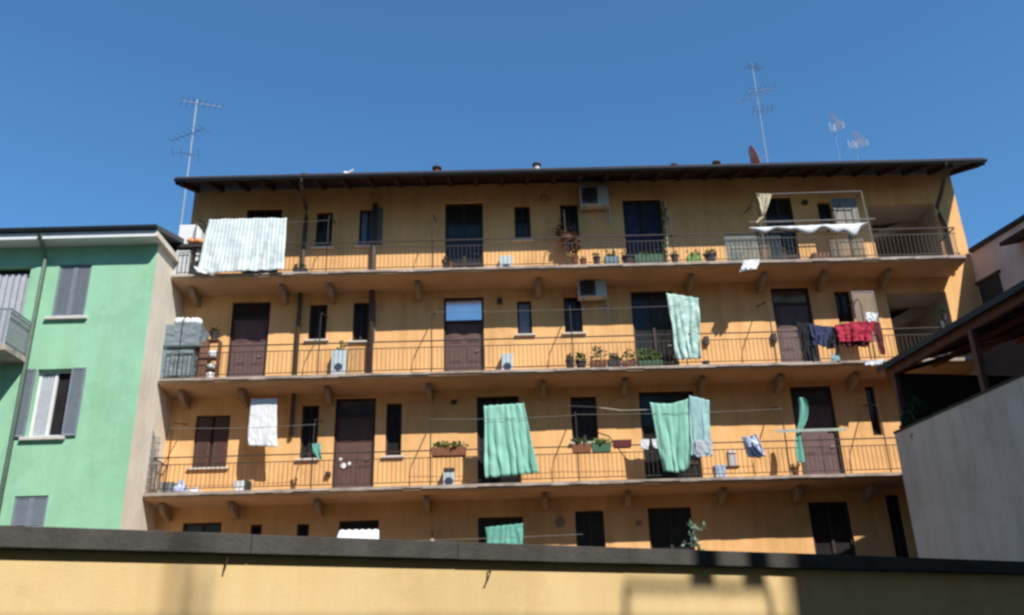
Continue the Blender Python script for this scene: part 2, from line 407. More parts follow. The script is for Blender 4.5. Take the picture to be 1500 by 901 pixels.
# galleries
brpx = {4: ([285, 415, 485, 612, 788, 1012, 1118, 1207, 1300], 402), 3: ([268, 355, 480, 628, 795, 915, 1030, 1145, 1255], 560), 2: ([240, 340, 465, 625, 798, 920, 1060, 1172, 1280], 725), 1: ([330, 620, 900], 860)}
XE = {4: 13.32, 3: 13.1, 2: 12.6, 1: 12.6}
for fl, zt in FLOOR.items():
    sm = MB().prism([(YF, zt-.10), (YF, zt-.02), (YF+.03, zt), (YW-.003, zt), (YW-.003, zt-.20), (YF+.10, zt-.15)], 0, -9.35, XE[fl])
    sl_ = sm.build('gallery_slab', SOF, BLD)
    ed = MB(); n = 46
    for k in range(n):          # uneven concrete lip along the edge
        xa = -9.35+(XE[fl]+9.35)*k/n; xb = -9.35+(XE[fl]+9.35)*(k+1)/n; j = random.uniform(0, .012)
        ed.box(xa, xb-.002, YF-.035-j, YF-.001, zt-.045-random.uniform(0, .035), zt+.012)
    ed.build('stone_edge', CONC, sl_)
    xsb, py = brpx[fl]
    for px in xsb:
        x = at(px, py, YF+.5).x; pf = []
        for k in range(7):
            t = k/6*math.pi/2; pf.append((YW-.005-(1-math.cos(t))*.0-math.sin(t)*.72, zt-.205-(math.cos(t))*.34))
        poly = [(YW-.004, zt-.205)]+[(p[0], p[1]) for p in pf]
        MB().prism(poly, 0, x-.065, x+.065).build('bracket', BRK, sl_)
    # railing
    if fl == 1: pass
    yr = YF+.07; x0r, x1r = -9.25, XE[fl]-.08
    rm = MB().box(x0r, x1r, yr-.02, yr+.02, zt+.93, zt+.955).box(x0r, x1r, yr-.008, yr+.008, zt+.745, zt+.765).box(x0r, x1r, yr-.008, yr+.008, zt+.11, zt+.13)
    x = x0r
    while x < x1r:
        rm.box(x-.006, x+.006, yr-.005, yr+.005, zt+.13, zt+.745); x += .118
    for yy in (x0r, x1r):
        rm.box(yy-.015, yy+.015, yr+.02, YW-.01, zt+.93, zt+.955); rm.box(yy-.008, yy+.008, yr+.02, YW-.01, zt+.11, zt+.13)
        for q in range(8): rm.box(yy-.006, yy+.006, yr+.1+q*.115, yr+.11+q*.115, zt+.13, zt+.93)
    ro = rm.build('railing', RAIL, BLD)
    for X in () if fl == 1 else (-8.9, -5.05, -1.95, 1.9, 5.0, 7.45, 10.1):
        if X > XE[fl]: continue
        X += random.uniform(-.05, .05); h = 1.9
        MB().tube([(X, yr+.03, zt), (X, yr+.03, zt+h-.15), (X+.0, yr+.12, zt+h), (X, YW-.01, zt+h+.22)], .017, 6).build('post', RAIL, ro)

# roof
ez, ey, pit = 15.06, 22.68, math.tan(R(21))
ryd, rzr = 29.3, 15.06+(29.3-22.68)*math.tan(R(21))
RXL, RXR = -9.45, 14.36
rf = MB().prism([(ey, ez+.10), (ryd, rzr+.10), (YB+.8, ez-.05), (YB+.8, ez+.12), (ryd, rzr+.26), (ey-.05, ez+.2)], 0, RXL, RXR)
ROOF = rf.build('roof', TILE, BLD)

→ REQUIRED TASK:
Copy every line of the listing that includes the string "prism".

→ OUTPUT:
    sm = MB().prism([(YF, zt-.10), (YF, zt-.02), (YF+.03, zt), (YW-.003, zt), (YW-.003, zt-.20), (YF+.10, zt-.15)], 0, -9.35, XE[fl])
        MB().prism(poly, 0, x-.065, x+.065).build('bracket', BRK, sl_)
rf = MB().prism([(ey, ez+.10), (ryd, rzr+.10), (YB+.8, ez-.05), (YB+.8, ez+.12), (ryd, rzr+.26), (ey-.05, ez+.2)], 0, RXL, RXR)